A re-creation of the fictional tabletop game, Cones of Dunshire.

There’s an episode of the television show Parks and Recreation where Ben Wyatt, a character feeling stuck in a rut between jobs, creates a tabletop game to keep himself busy. The game, Cones of Dunshire, is a Settlers of Catan-esque board game in which players attempt to build and conquer mini civilizations. It sounds fun, yes, but it doesn’t actually exist. So my friend, Tozzi, made it.

At its absolute simplest, the purpose of the game is to collect four cones. To collect cones, you must first earn sub-cones. To get sub-cones, you need to “build” different structures on the board’s hexagonal spaces, or “hexes.” To build, you roll a certain number of dice of various shapes to determine how much “roll sum” (points, basically) you have to “buy” resources and moves with that turn. But first, you roll four dice to figure out how many dice you roll with during your official roll.

If that sounds convoluted, that’s because it is, but that was part of the joke on Parks and Rec—the game was too complicated for anybody to actually play. But Tozzi, armed with a semi-newfound passion for playing and designing tabletop games, wanted to try it.

No boxed version of the game exists (a Kickstarter campaign to fund the game was launched a few years ago but failed), so Tozzi found a blueprint for the board, 50 pages of game cards and a 30-page PDF outlining the rules, created by game designer Isaac Childres on his website, cephalofair.com. Tozzi spent about 40 hours constructing the game from December to mid-February.

Once it was finished, he gathered seven of us together—“Be warned, though,” he texted. “It’s an all-day game.”

An astute observation from The Architect.

We got together on a cool, rainy Saturday in New Hope. After setting up the board and choosing our avatars—color coordinated with our building pieces and made up mostly of old Pokémon and Nickelodeon toys—we settled in at around noon.
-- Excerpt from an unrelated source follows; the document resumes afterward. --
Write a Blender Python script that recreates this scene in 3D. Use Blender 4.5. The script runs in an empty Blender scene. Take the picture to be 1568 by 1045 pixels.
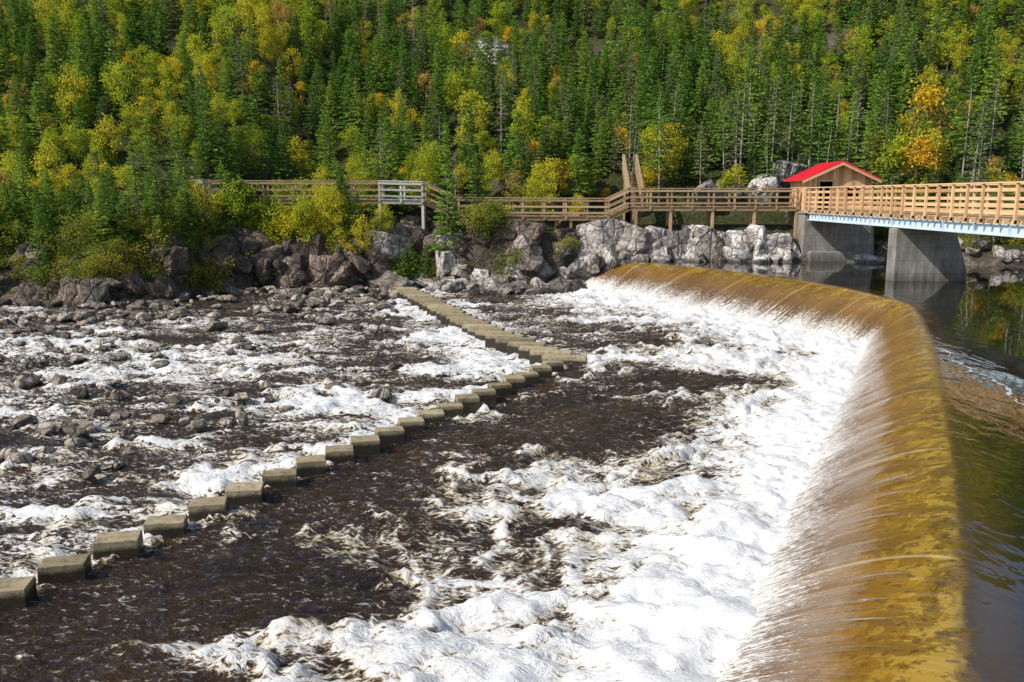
import bpy, bmesh, math, random
import numpy as np
from mathutils import Vector, Matrix
R=np.random.RandomState(7); random.seed(7)
scene=bpy.context.scene
scene.view_settings.view_transform='Standard'
try: scene.view_settings.look='None'
except Exception: pass
scene.view_settings.exposure=0

# ------------------------------------------------------------ node helpers
def mat(name):
    m=bpy.data.materials.new(name); m.use_nodes=True
    nt=m.node_tree; nt.nodes.clear()
    out=nt.nodes.new('ShaderNodeOutputMaterial')
    return m,nt,out
class N:
    def __init__(s,nt): s.nt=nt
    def __call__(s,t,**kw):
        n=s.nt.nodes.new(t)
        for k,v in kw.items(): setattr(n,k,v)
        return n
    def link(s,a,b): s.nt.links.new(a,b)
    def val(s,sock,v):
        if isinstance(v,bpy.types.NodeSocket): s.link(v,sock)
        else: sock.default_value=v
    def math(s,op,a,b=0.0,c=None,clamp=False):
        n=s('ShaderNodeMath',operation=op,use_clamp=clamp)
        s.val(n.inputs[0],a); s.val(n.inputs[1],b)
        if c is not None: s.val(n.inputs[2],c)
        return n.outputs[0]
    def noise(s,vec,scale,detail=4,rough=.55,dist=0):
        n=s('ShaderNodeTexNoise'); s.link(vec,n.inputs['Vector'])
        n.inputs['Scale'].default_value=scale; n.inputs['Detail'].default_value=detail
        n.inputs['Roughness'].default_value=rough; n.inputs['Distortion'].default_value=dist
        return n.outputs['Fac']
    def vscale(s,vec,sc,rot=(0,0,0)):
        n=s('ShaderNodeMapping'); s.link(vec,n.inputs['Vector'])
        n.inputs['Scale'].default_value=sc; n.inputs['Rotation'].default_value=rot
        return n.outputs[0]
    def ramp(s,fac,stops,interp='LINEAR'):
        n=s('ShaderNodeValToRGB'); s.link(fac,n.inputs[0]); cr=n.color_ramp; cr.interpolation=interp
        while len(cr.elements)<len(stops): cr.elements.new(.5)
        for e,(p,c) in zip(cr.elements,stops):
            e.position=p; e.color=(c[0],c[1],c[2],1)
        return n.outputs[0]
    def mix(s,f,a,b):
        n=s('ShaderNodeMix',data_type='RGBA')
        s.val(n.inputs[0],f)
        for sock,v in ((n.inputs[6],a),(n.inputs[7],b)):
            if isinstance(v,bpy.types.NodeSocket): s.link(v,sock)
            else: sock.default_value=(v[0],v[1],v[2],1)
        return n.outputs[2]
    def maprange(s,v,a,b,c=0,d=1,smooth=True):
        n=s('ShaderNodeMapRange'); n.interpolation_type='SMOOTHSTEP' if smooth else 'LINEAR'
        s.val(n.inputs[0],v)
        n.inputs[1].default_value=a;n.inputs[2].default_value=b;n.inputs[3].default_value=c;n.inputs[4].default_value=d
        return n.outputs[0]
    def attr(s,name): 
        n=s('ShaderNodeAttribute'); n.attribute_name=name; return n
    def bump(s,h,strength=.5,dist=.1,normal=None):
        n=s('ShaderNodeBump'); s.val(n.inputs['Strength'],strength); n.inputs['Distance'].default_value=dist
        s.link(h,n.inputs['Height'])
        if normal is not None: s.link(normal,n.inputs['Normal'])
        return n.outputs[0]
    def bsdf(s,col,rough=.7,normal=None,spec=.5):
        n=s('ShaderNodeBsdfPrincipled')
        if isinstance(col,bpy.types.NodeSocket): s.link(col,n.inputs['Base Color'])
        else: n.inputs['Base Color'].default_value=(col[0],col[1],col[2],1)
        s.val(n.inputs['Roughness'],rough)
        n.inputs['Specular IOR Level'].default_value=spec
        if normal is not None: s.link(normal,n.inputs['Normal'])
        return n.outputs[0]
    def pos(s): return s('ShaderNodeNewGeometry').outputs['Position']
    def island(s): return s('ShaderNodeNewGeometry').outputs['Random Per Island']
    def orand(s): return s('ShaderNodeObjectInfo').outputs['Random']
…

Two hours later, we finished…reading the rules.

Tozzi condensed them into two-page packets, which he handed out to all of us for easy access during the game. Feeling confident enough to at least stumble through a round, we started playing.

Each of us was assigned a character that went along with our avatars: two wizards, a maverick, the arbiter, two warriors, a corporal and a ledgerman. I was a warrior represented by The Flesh from Nickelodeon’s “Action League Now!” shorts (he’s super strong…and super naked). We were each equipped with a variety of at least 60 pieces representing troops, farms, barracks, forts, transportation hubs, industrial corridors and commercial hubs.

The first round was a little slow-going as we all got used to our characters’ abilities and the game’s rolling and building rules. But as each turn progressed, we understood more and more. The game wasn’t super difficult. There were just a lot of elaborate steps, rules and abilities to keep in mind when taking a turn (“So I have to build a farm before anything else?” “So I can’t just plow through Marty’s troops?” “Are the cones a metaphor?” “Has anybody seen the green and yellow four-sided die?!”).

We broke for about an hour to eat and walked to a local burger place after a few turns. A few turns, in this case, were equivalent to several hours, so a dinner break was more than welcome.

When we finished our burgers and milkshakes, though, the walk back was fairly silent. A few turns under our belts, we started to seriously strategize and got right back to business when we sat down again.

I got a little greedy and decided to scavenge one of my friend Dan’s hexes; he immediately paid me back by decimating my army and getting deep into my territory. Marty, the ledgerman—sort of like the game’s banker—raised and lowered resource prices throughout the game. Fans of Parks and Rec might be disappointed to know that he did not keep his hat on when required, though that’s definitely because Tozzi made a hat small enough for a toddler. Arbiter Graham played and traded agriculture cards, all either giving or taking food or farms from whoever played them.

There were some chaos cards played courtesy of the wizards—more than once we were banned from buying resources, building or both for an entire round—but one played toward the end of the game essentially quadrupled the amount of building we were able to do in one turn. We all earned all four sub-cones during that turn, consolidating several hours worth of gameplay into about 45 minutes. It was basically a race to the finish from there.

Ten hours after first roll, we crowned our Lord of Dunshire. We did get restless toward the end, and even toyed with pausing for the night and starting again in the morning, but we pressed on. And I’m glad we did. It was a fun test of friendship, one that I knew we’d pass.

Most of the group we played with has been been friends for almost 15 years—this wasn’t the first board game we’ve played together, and it won’t be the last, but it was definitely the most rewarding. And maybe 10 years from now, like Ben, we’ll play the sequel, Cones of Dunshire: The Adventure Continues: The Winds of Tremorrah. I call the lamplighter.